REFLEKSI: Kalau DPR bukan Dewan Preman Rakyat, maka bisa dipastikan bahwa DPR 
adalah DEWAN PENIPU RAKYAT 


http://www.suarakarya-online.com/news.html?id=104505

      DPR Bukan "Dewan Preman Rakyat"
      Oleh Syaiful Bari 


      Kamis, (24-03-'05)
      Belum lama ini, kita menyaksikan sebuah peristiwa memalukan yang 
melibatkan sejumlah Dewan Perwakilan Rakyat (DPR) sebagai pemeran utamanya. 
Rapat Paripurna DPR (17/3) yang membahas kenaikan harga bahan bakar minyak 
(BBM), kembali menemui jalan buntu. Bahkan dalam rapat yang sama sehari 
sebelumnya (16/3), beberapa anggota fraksi DPR menjadi emosi hingga maju ke 
depan pimpinan sidang dan akhirnya rapat berakhir dengan kericuhan. 

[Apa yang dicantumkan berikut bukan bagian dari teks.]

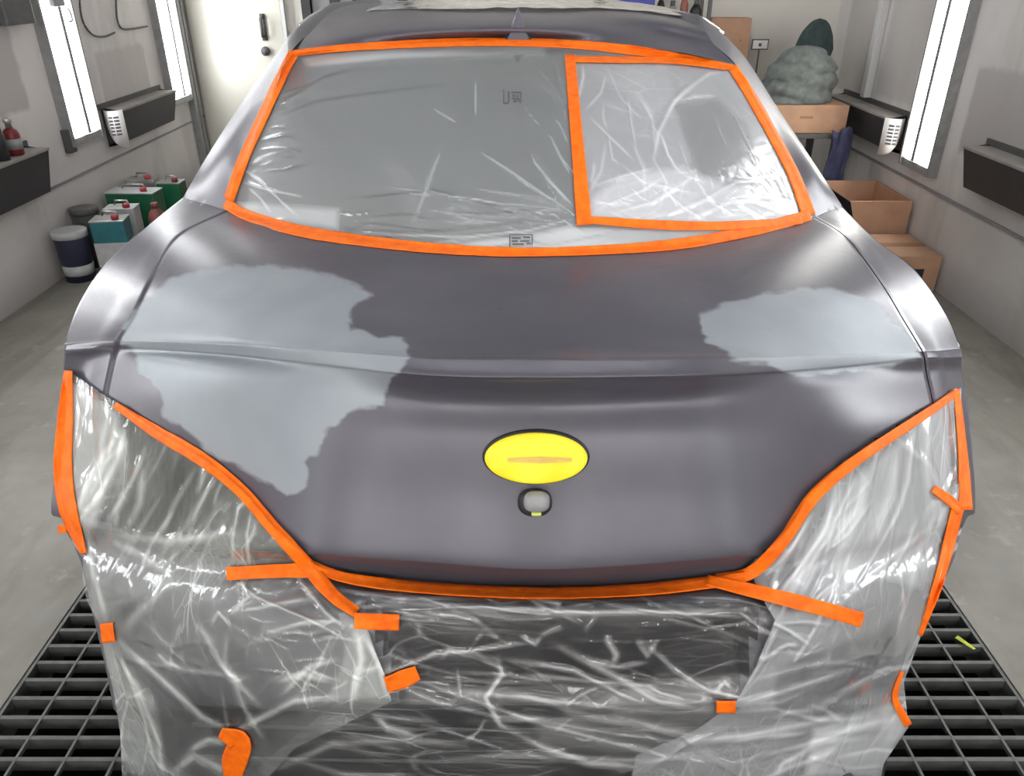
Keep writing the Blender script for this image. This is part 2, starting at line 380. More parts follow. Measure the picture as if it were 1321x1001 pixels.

      Melalui tayangan televisi (TV), masyarakat Indonesia dengan mata 
telanjang menyaksikan sendiri unjuk kekuatan mulut wakil-wakil rakyat yang 
sarat emosi tersebut. Misalnya, mereka saling tuding, saling tuduh, dan saling 
kecam tanpa ending keputusan urgen apa pun. Sadarkah bahwa adegan yang 
semestinya tidak terjadi itu, secara hidup dan secara audiovisual ditonton 
langsung oleh publik? 

      Suara naik turun, lemah, datar keras, sebenarnya masih tergolong wajar. 
Ada klimaks dan antiklimaks, juga dapat diterima. Ada monolog, asyik ngomong 
sendiri, ada dialog, ada triolog, di sela interupsi dan suara keras, tidak 
terlalu menjadi persoalan. Namun, ketika adegan itu disertai dengan tindakan 
sejumlah anggota naik ke bibir meja pimpinan sidang, diawali dengan seorang 
anggota nyolot sambil mengacungkan ancaman, kemudian berdesakan anggota 
lainnya, saling ancam adu jotos, kiranya kita sepakat bahwa hal itu tidak etis 
dilakukan. 

      Secara substansi persoalan, kita mungkin saja bisa memahami 
keberatan-keberatan anggota DPR dalam hal kenaikan harga BBM. Minimal terdapat 
dua keberatan yang diajukan anggota DPR saat itu. Pertama, keberatan terhadap 
kenaikan harga BBM itu sendiri. Kedua, keberatan terhadap prosedurnya. 

      Menaikkan harga BBM jelas melibatkan perubahan Undang-undang, yakni 
Undang-undang yang menyangkut perubahan Anggaran Pendapatan dan Belanja Negara 
(APBN). Menurut ketentuan perundang-undangan yang berlaku, jika pemerintah akan 
mengubah materi yang masuk dalam ketentuan UU APBN itu, maka diperlukan 
persetujuan DPR, sekurang-kurangnya pembicaraan dengan DPR. Dalam konteks 
menaikan harga BBM, hal itu menurut berbagai fraksi di DPR alpa dilakukan 
pemerintah. Karena itulah, beberapa fraksi DPR menolak dan mendesak agar 
pemerintah menurunkan kembali harga BBM yang telah dinaikkan sejak 1 Maret 
lalu. Ironisnya, penolakan DPR itu dibarengi dengan sikap saling gertak dan 
saling ancam adu fisik. 

      Al-hasil, DPR yang seharusnya menjadi lembaga perwakilan rakyat dengan 
memperjuangkan kepentingan-kepentingan masyarakat luas secara santun dan 
memberikan argumentasi yang benar dan baik, secara spontan berubah menjadi 
panggung drama yang memalukan. DPR akhirnya bahkan terkesan berubah menjadi 
"Dewan Preman Rakyat" yang tidak menghargai perbedaan. 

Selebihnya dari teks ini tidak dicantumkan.